Cette
scène d'exposition remplit bien ses fonctions, puisque grâce à la
double énonciation, le spectateur connaît les éléments
indispensables pour suivre l'intrigue. Pour commencer, le cadre
spatio-temporel est donné dès le début de la scène, par Hippolyte
qui informe Théramène de son départ « de l’aimable
Trézène », ville antique du Péloponèse. On apprend par
ailleurs les liens familiaux et les fonctions sociales des
personnages : d'abord, Hippolyte étant le fils de Thésée, lui-même
« Roi » d'Athènes ; ensuite, Phèdre, sa « marâtre »,
donc épouse de Thésée, est désignée par la périphrase « fille
de Minos et de Pasiphae », ce qui souligne ses origines à la
fois divines et maudites : on se rappelle les amours monstrueuses de
sa mère avec un taureau. Enfin, Aricie est citée par Hippolyte,
comme faisant partie de la famille des « cruels Pallantides »,
famille ennemie du trône, et pourtant, Téramène semble
l'apprécier, comme en témoigne l'adjectif « aimable »
utilisé pour la qualifier. Le rappel de ces différentes relations
entre les protagonistes traduit également leur personnalité et leur
passé : Thésée est dépeint par Théramène comme un séducteur
invétéré, cachant « de nouvelles amours », alors
qu'Hippolyte prend la défense de son père, désigné comme « une
tête si chère », l'évoquant comme un homme droit, désormais
bien loin « de ses jeunes erreurs ». Phèdre, elle, est
présentée dans un portrait peu flatteur : le suffixe péjoratif
« âtre » du nom « marâtre », associé à
tout un lexique hostile marque un conflit ancien entre elle et
Hippolyte. La Reine y apparaît comme une femme remplie de « haine »
envers son beau-fils, l'ayant même exilé pour ne plus avoir à
supporter sa vue. Cependant, Théramène rappelle que cette femme,
« mourante », n'est plus que l'ombre d'elle même, elle
« cherche à mourir » pour des raisons « qu'elle
s'obstine à taire ». D'ailleurs, tout un champ lexical de la
mort, associé à celui de la divinité tisse le registre tragique :
« les dieux » et « la fatalité » sont liés
contre « le destin » des hommes.

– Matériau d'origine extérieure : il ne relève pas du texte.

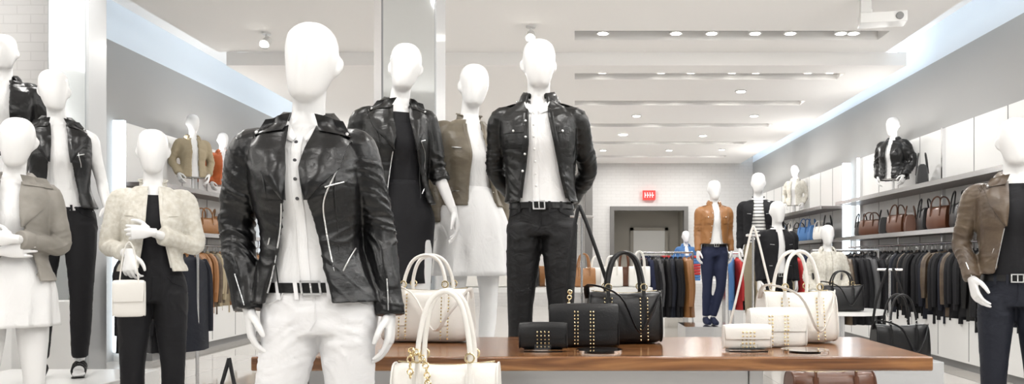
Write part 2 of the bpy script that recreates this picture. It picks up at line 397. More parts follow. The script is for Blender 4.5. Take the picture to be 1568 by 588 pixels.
def mir(a): return tuple(V((-q[0],q[1],q[2])) for q in a)
DOWN=((.205,.035,1.17),(.215,-.015,.93),(.02,-.12,-1),(-.1,-1,-.1),(-1,0,0))
def mannequin(name,loc,rz=0,s=1,male=False,vox=.009,head_rot=0,nod=0,armR=None,armL=None,legs=None,sleeve=(1,1),
              jk=None,shirt='white',bottom='pants',bmat='jean',belt=True,ears=True,bust=False,hem=.62,hipx=0,skirt_r=.22,curl=.35,shoe='blkc',nearhand=True,seed=0,buttons=False,shirt_neck=1.49,sway=(0,0,0)):
    root=empty(name,loc,rz,s); B=MBT if male else FB
    sx=.182 if male else .158
    armR=armR or DOWN; armL=armL or mir(DOWN)
    armL=tuple(V(q) for q in armL); armR=tuple(V(q) for q in armR)
    legs=legs or (((.088,0,.86),(.10,-.02,.50),(.10,.03,.09)),((-.088,0,.86),(-.10,-.02,.50),(-.10,.03,.09)))
    fine=vox<=.009
    # body : one continuous surface
    mb=MB(); head(mb,head_rot,nod,ears=ears,male=male)
    nr=1.12 if male else 1
    tube(mb,[(0,.012,1.44),(0,.010,1.50),(0,.006,1.56),(0,.0,1.64)],[(.066*nr,.06*nr),(.055*nr,.054*nr),(.050*nr,.052*nr),(.050*nr,.054*nr)],'skin',n=20)
    torso_closed(mb,B,.885 if not bust else .98,1.525,'skin',off=-.004,n=32,m=24)
    for sgn,(E,W,hd,ht,hp) in ((1,armR),(-1,armL)):
        S=V((sgn*sx,.005,1.425))
        tube(mb,[V((sgn*.09,.005,1.43)),S,S.lerp(E,.5),E,E.lerp(W,.45),W],[.04,.045,.038,.034,.031,.022],'skin',n=14,steps=20)
    if not bust:
        for L in legs:
            a,b,c=[V(q) for q in L]
            tube(mb,[a+V((0,0,.04)),a.lerp(b,.4),b,b.lerp(c,.4),c],[.076,.072,.050,.048,.030],'skin',n=16,steps=18)
            tube(mb,[c+V((0,.035,-.055)),c+V((0,.0,-.05)),c+V((0,-.07,-.062)),c+V((0,-.13,-.072)),c+V((0,-.165,-.076))],[(.024,.022),(.03,.034),(.036,.024),(.036,.014),(.018,.009)],'skin',n=12,up=(0,0,1))
    ob=mb.obj('body',root); remesh(ob,vox,4)
    # hands
    mb=MB()
    for (E,W,hd,ht,hp) in (armR,armL): hand(mb,W,hd,ht,hp,curl,s=1.08 if male else 1)
    ob=mb.obj('hands',root)
    if nearhand: remesh(ob,.0036,2)
    # shirt
    if shirt:
        mb=MB(); ST=[(z,w+.007,df+.006,db+.006) for z,w,df,db in B]
        torso_closed(mb,ST,.985,shirt_neck,shirt,fold=.008,n=60,m=36)
        ob=mb.obj('shirt',root)
        if buttons:
            mb=MB(); sline(mb,ST,[(-.012,1.02),(-.006,1.46)],.001,shirt,off=.003,flat=(.013,.0025))
            sline(mb,ST,[(-.026,1.02),(-.02,1.46)],.0012,shirt,off=.004)
            for i in range(7 if male else 4):
                z=1.44-.058*i; ball(mb,(-.010,sy(ST,-.01,z)-.006,z),.0055,'grey' if not male else 'panel',sc3=(1,.45,1))
            for sg in (-1,1):
                patch(mb,ST,[(sg*.012,1.455),(sg*.030,1.485),(sg*.052,1.515)],[(sg*.020,1.44),(sg*.055,1.455),(sg*.066,1.495)],shirt,offA=.006,offB=.006,th=.004,nu=8,nv=3)
            mb.obj('placket',root)
    # bottoms
    if not bust:
        mb=MB(); PT=[(z,w+.008,df+.008,db+.008) for z,w,df,db in B]
        if bottom=='pants':
            torso_closed(mb,PT,.855,1.01,bmat,n=40,m=8)
            for L in legs:
                a,b,c=[V(q) for q in L]
                e=.0 if bmat=='jean' else .003
                tube(mb,[a+V((0,0,.05)),a+V((0,0,-.03)),a.lerp(b,.45),b,b.lerp(c,.4),c+V((0,0,.02))],[(.084+e,.098+e),(.086+e,.098+e),(.077+e,.084+e),(.060+e,.062+e),(.056+e,.060+e),(.042+e,.046+e)],bmat,n=20,steps=26,up=(0,1,0))
            ob=mb.obj('trousers',root); remesh(ob,max(vox,.008),3,wrink(.0028 if fine else .003,seed+5,12,zk=.86,ax=.0))
            if fine:
                mb=MB()
                sline(mb,PT,[(.004,1.0),(.004,.90),(-.012,.872)],.0016,bmat,off=.003)
                for sg in (-1,1): sline(mb,PT,[(sg*.075,1.0),(sg*.10,.965),(sg*.15,.945)],.0018,bmat,off=.003)
                for xx in (-.10,-.045,.05,.105): patch(mb,PT,[(xx-.006,.965),(xx-.006,1.018)],[(xx+.006,.965),(xx+.006,1.018)],bmat,offA=.010,offB=.010,th=.003,nu=3,nv=1)
                mb.obj('trouser_details',root)
        else:
            v=[];n=72;m=18;zt=1.13 if bottom=='flare' else 1.12
            for i in range(m+1):
                u=i/m; z=zt+(hem-zt)*u
                w,df,db=tabv(PT,max(z,.87))
                for j in range(n):
                    a=2*math.pi*j/n
                    if bottom=='flare':
                        g=u**.75; rx=w*(1-g)+skirt_r*g if z<1.12 else w; ry=df*(1-g)+skirt_r*.8*g
                        pl=1+.07*u*math.cos(a*11+noise.noise(V((a,u,seed)))*2)
                        rx=max(rx,w*.98)
                    else:
                        rx=w*(1 if z>.87 else 1-.12*(.87-z)/.4); ry=(df if math.sin(a)<0 else db); pl=1+.012*noise.noise(V((math.cos(a)*2,z*14,seed)))*2
                    v.append(V((rx*math.cos(a)*pl,ry*math.sin(a)*pl,z)))
            mb.add(v,gridf(m+1,n,True),bmat); mb.obj('skirt',root,solid=.004)
        if belt:
            mb=MB(); BT=[(z,w+.014,df+.014,db+.014) for z,w,df,db in B]
            torso_closed(mb,BT,.985,1.015,'blk2',n=48,m=3)
            y=sy(BT,.0,1.0)-.006
            for (x0,x1,z0,z1) in ((-.028,.028,.978,.984),(-.028,.028,1.016,1.022),(-.030,-.024,.978,1.022),(.024,.03,.978,1.022),(-.002,.003,.985,1.015)):
                box(mb,x0,x1,y-.004,y+.006,z0,z1,'silver')
            mb.obj('belt',root)
        mb=MB()
        for L in legs:
            c=V(L[2])
            if shoe=='sandal':
                for dy,w_ in ((-.10,.040),(-.04,.038),(.02,.034)):
                    torus(mb,c+V((0,dy,-.052+.012*(dy+.1)*8)),.036,.006,'blk',axis='y',n=14)
                tube(mb,[c+V((0,.045,-.078)),c+V((0,-.02,-.084)),c+V((0,-.17,-.084))],[(.03,.006),(.03,.006),(.036,.006)],'blk',n=10,up=(0,0,1))
            else:
                tube(mb,[c+V((0,.05,-.045)),c+V((0,.02,-.035)),c+V((0,-.06,-.045)),c+V((0,-.13,-.058)),c+V((0,-.185,-.066))],[(.028,.044),(.036,.054),(.040,.044),(.042,.030),(.022,.018)],shoe,n=14,up=(0,0,1))
        mb.obj('shoes',root)
    else:
        mb=MB()
        cyl(mb,(0,0,.80),.10,.015,'steel'); cyl(mb,(0,0,.815),.015,.17,'steel'); mb.obj('stand',root)
    # jacket
    if jk:
        T=jtab(B,*jk.get('o',(.022,.020,.020)),boxy=jk.get('boxy',.5)); k=jk['m']; z0=jk.get('z0',.97); z1=1.50 if not male else 1.51
        eL=jk['eL']; eR=jk['eR']
        mb=MB(); torso_open(mb,T,z0,z1,eL,eR,k,th=.015 if fine else .022,flare=jk.get('flare',.012))
        for idx,(sgn,(E,W,hd,ht,hp)) in enumerate(((1,armR),(-1,armL))):
            S=V((sgn*(sx+.004),.005,1.425)); sl=sleeve[idx]
            r=jk.get('r',.90)
            if sl<=0:
                continue
            We=E.lerp(W,sl); far=.036 if sl>.9 else .045
            tube(mb,[V((sgn*.085,.005,1.440)),S+V((0,0,.004)),S.lerp(E,.5)+V((sgn*.003,0,0)),E,E.lerp(We,.5),We],[.048*r,.062*r,.061*r,.054*r,.050*r,(far+.006)*r],k,n=20,steps=30)
            d=(We-E).normalized()
            tube(mb,[We-d*.045,We-d*.01,We+d*.004],[(far+.010)*r,(far+.011)*r,(far+.010)*r],k,n=20,steps=6)
        torso_open(mb,T,z0,z0+.04,eL,eR,k,th=.012,off=.006,m=4,flare=jk.get('flare',.012))
        ob=mb.obj('jacket',root); remesh(ob,vox*.72 if fine else vox,2,wrink(jk.get('wr',.004 if fine else .006),seed))
        mb=MB(); st=jk.get('style','moto')
        if st in('moto','drape'):
            q=1.25 if st=='drape' else 1
            lL=li(eL,1.46); lR=li(eR,1.46); bL=li(eL,1.29); bR=li(eR,1.29)
            KW=dict(rum=.006,bulge=.010,nu=28,nv=12,th=.006)
            patch(mb,T,[(lL+.008,1.492),(bL+.012,1.36),(bL+.004,1.26)],[(-.146*q,1.448),(-.126*q,1.37),(bL-.006,1.26)],k,offA=.010,offB=.020,**KW)
            patch(mb,T,[(lR-.008,1.492),(bR-.012,1.36),(bR-.004,1.26)],[(.148*q,1.448),(.121*q,1.36),(bR+.008,1.26)],k,offA=.010,offB=.022,**KW)
            patch(mb,T,[(lL+.014,1.525),(lL-.004,1.475)],[(-.115*q,1.512),(-.140*q,1.462)],k,offA=.024,offB=.027,nu=10,nv=8,rum=.005)
            patch(mb,T,[(lR-.014,1.525),(lR+.004,1.475)],[(.115*q,1.512),(.145*q,1.462)],k,offA=.024,offB=.027,nu=10,nv=8,rum=.005)
        if st in('moto',):
            sline(mb,T,[(li(eL,z)-.004,z) for z in (1.25,1.15,1.05,z0+.03)],.0024,'silver',off=.010,smooth=True)
            sline(mb,T,[(.130,1.40),(.100,1.33),(li(eR,1.25)+.045,1.25),(li(eR,1.17)+.03,1.17),(li(eR,1.08)+.03,1.08),(li(eR,1.0)+.03,z0+.02)],.0025,'silver',off=.010,smooth=True,steps=40)
            sline(mb,T,[(.075,1.300),(.128,1.318)],.0026,'silver',off=.012)
            sline(mb,T,[(-.135,1.06),(-.105,1.15)],.0024,'silver',off=.009)
            sline(mb,T,[(.10,1.05),(.14,1.12)],.0024,'silver',off=.009)
            for sg in (-1,1): sline(mb,T,[(sg*.135,1.43),(sg*.10,1.30),(sg*.092,z0+.03)],.0022,k,off=.004,smooth=True)
            for sg in (-1,1): ball(mb,(sg*.133,sy(T,sg*.13,1.47)-.036,1.47),.0055,'silver',sc3=(1,.5,1))
            for idx,(sgn,(E,W,hd,ht,hp)) in enumerate(((1,armR),(-1,armL))):
                if sleeve[idx]>.9:
                    r=.044*jk.get('r',.9); a=W.lerp(E,.05)+V((0,-r-.002,0)); b=W.lerp(E,.42)+V((sgn*.01,-r-.010,0))
                    tube(mb,[a,a.lerp(b,.5),b],.0024,'silver',n=6)
                if sleeve[idx]>0 and fine:
                    for i in range(4):
                        xx=sgn*(sx-.05+.014*i); tube(mb,[V((xx,-.068+.007*i,1.452-.004*i)),V((xx+sgn*.012,-.040,1.484-.008*i)),V((xx+sgn*.012,-.0,1.492-.009*i))],.0022,k,n=6)
        if st=='field':
            for sg in (-1,1):
                e=li(eR if sg>0 else eL,1.34)
                xa=e+sg*.022; xb=sg*.155
                patch(mb,T,[(xa,1.36),(xa,1.27)],[(xb,1.36),(xb,1.27)],k,offA=.007,offB=.007,nu=8,rum=.003)
                patch(mb,T,[(xa-.002*sg,1.375),(xa,1.342)],[(xb+.003*sg,1.375),(xb,1.342)],k,offA=.013,offB=.013,nu=6,rum=.003)
                ball(mb,((xa+xb)/2,sy(T,(xa+xb)/2,1.35)-.023,1.35),.006,'silver',sc3=(1,.5,1))
                tube(mb,[(sg*.085,-.0,1.505),(sg*.13,-.0,1.497),(sg*.185,-.0,1.478)],[(.020,.005),(.021,.005),(.018,.005)],k,n=10,up=(0,0,1))
                ball(mb,(sg*.105,-.01,1.512),.006,'silver')
            pl=[(li(eL,z)-.012,z) for z in (1.44,1.3,1.15,z0+.02)]
            sline(mb,T,pl,.003,k,off=.008,flat=(.015,.004))
            for z in (1.40,1.32,1.24,1.16,1.08): x=li(eL,z)-.012; ball(mb,(x,sy(T,x,z)-.013,z),.006,'silver',sc3=(1,.5,1))
            sline(mb,T,[(li(eR,z)+.010,z) for z in (1.44,1.3,1.15,z0+.02)],.003,k,off=.008,flat=(.013,.004))
        if st in('band','plain'):
            for e,sg in ((eL,-1),(eR,1)):
                sline(mb,T,[(li(e,z)+sg*.008,z) for z in (1.47,1.3,1.15,z0+.02)],.003,k,off=.005,flat=(.010,.004))
                sline(mb,T,[(sg*.10,1.10),(sg*.13,1.10)],.003,k if k=='cream' else 'silver',off=.008)
                sline(mb,T,[(sg*.085,1.33),(sg*.13,1.335)],.003,'silver' if k!='cream' else k,off=.008)
        ch={'moto':.035,'drape':.03,'field':.055,'band':.03,'plain':.03,'vest':.04}[st]
        pr=[(.066,-.012),(.064,ch*.6),(.066,ch),(.074,ch+.003)]
        if st in('moto','drape','vest'): pr+=[(.092,ch*.55),(.108,-.012),(.116,-.030)]
        if st=='field': pr+=[(.086,ch*.7),(.094,ch*.25),(.097,-.0)]
        gp=48 if st!='field' else 30
        g0=math.radians(-90+gp); g1=math.radians(270-gp); n=40; v=[]
        zb=1.505
        for r,dz in pr:
            for j in range(n+1):
                a=g0+(g1-g0)*j/n; fr=max(0,-math.sin(a))
                v.append(V((r*1.02*math.cos(a),.010+r*.98*math.sin(a),zb+dz-.022*fr+ (.012*max(0,math.sin(a)))-.35*max(0,r-.09)*abs(math.cos(a)))))
        mb2=MB(); mb2.add(v,gridf(len(pr),n+1,False),k); mb2.obj('collar',root,solid=.006,ang=80)
        if mb.v: mb.obj('jacket_details',root,ang=50)
    if any(sway):
        hp_,sh,hd_=sway; keys=[(0,0),(.45,hp_*.6),(.92,hp_),(1.12,(hp_+sh)/2),(1.42,sh),(1.56,(sh+hd_)/2),(1.70,hd_)]
        for ch_ in root.children:
            for v in ch_.data.vertices: v.co.x+=li(keys,v.co.z)
    return root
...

L'intérêt du
spectateur est donc éveillé et tous les fils de l'intrigue sont mis
en place : Pourquoi Phèdre attend-elle la mort ? Où est passé
Thésée, disparu « depuis plus de six mois » ?
Hippolyte, enfin, suggère dans une litote qu'il est amoureux de
l'inaccessible Aricie : cet amour pourra-t-il voir le jour ? Cette
scène d'exposition a donc enclenché tous les rouages de la
tragédie, elle a su délivrer les informations utiles pour avoir
envie d'en savoir plus sur les personnages, tout en esquissant les
grands thèmes de la pièce : amour, mort et fatalité.